"Bizden ne kötülük gördün?"
11/01/2023 Çarşamba Köşe yazarı A.U
Seyyid Sıbgatullah
Hizânî hazretlerinin bir talebesi anlatıyor:
Molla Abdülgafûr isminde hocamızın büyüklüğüne inanmayan biri
vardı.
Namazı edâ ederdi.
Sonra çıkıp giderdi.
Bir gün, câminin kapısında birden hocamla karşılaştı.
Hocam o kişiye;
“Ey Molla
Abdülgafûr, sen bizden ne kötülük gördün ki, arkamızdan aleyhimizde konuşup
gıybetimizi yaparsın?” diye sordu.
O, hiç cevap vermedi.
Hattâ kolundan tutup;
“Bunca
insanı aldatıp peşinde koşturduğun yetmez mi ki, beni de onların arasına katmak
istersin” diyerek hocamı itmeye başladı.
Biz bunu gördük.
Hocam kolunu çekti.
Ve ona öyle bir celâlli baktı ki, Abdülgafûr, yıldırım isâbet
etmiş çınar ağacı gibi birden yere yığıldı!
Bir müddet öyle kaldı.
Sonra kendine geldi.
Ve hürmetle hocamın elini öpmeye başladı.
Biz çok şaşırdık.
O (Nefret) hâli
gitmişti.
Yerine (Sevgi) gelmişti.
Hocamın elini öperken;
“Ne olur
efendim beni affediniz, yaptıklarıma pişmân oldum.

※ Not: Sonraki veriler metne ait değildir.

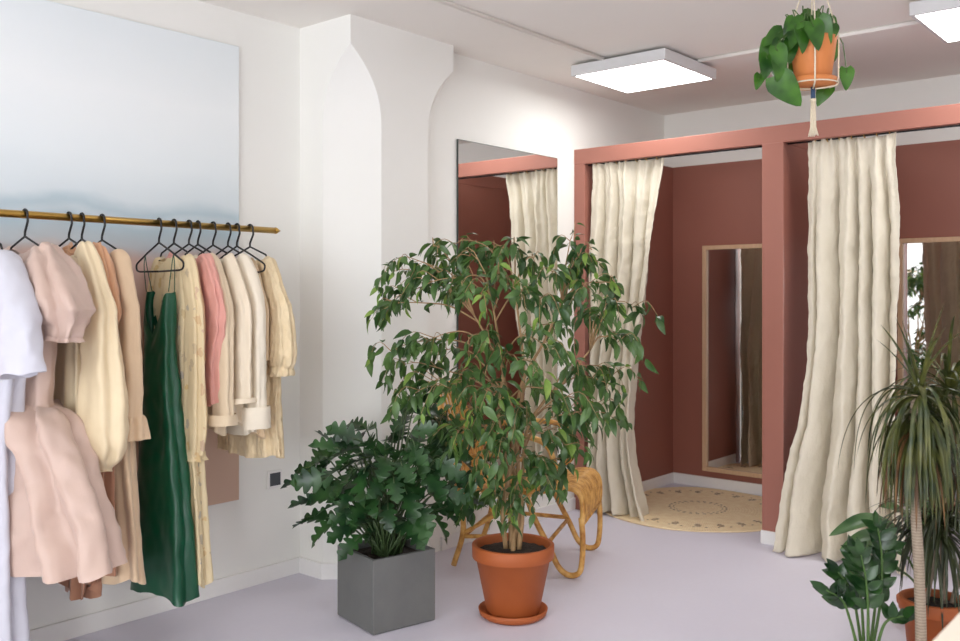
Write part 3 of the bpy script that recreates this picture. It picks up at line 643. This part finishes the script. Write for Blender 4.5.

Sizin büyüklüğünüzü
anlayamadım” diyordu.
Hepimiz hayret ettik!
Ve Abdülgafûr'a;
“Ne oldu ki, böyle birden değiştin?” diye sorduk.
O, bize cevâben;
“Gavs bana öyle celâlli bakınca başım Arş’a kadar yükseldi, oradan yere düştüm, bu kerâmeti görünce nasıl pişmân olmam?” dedi.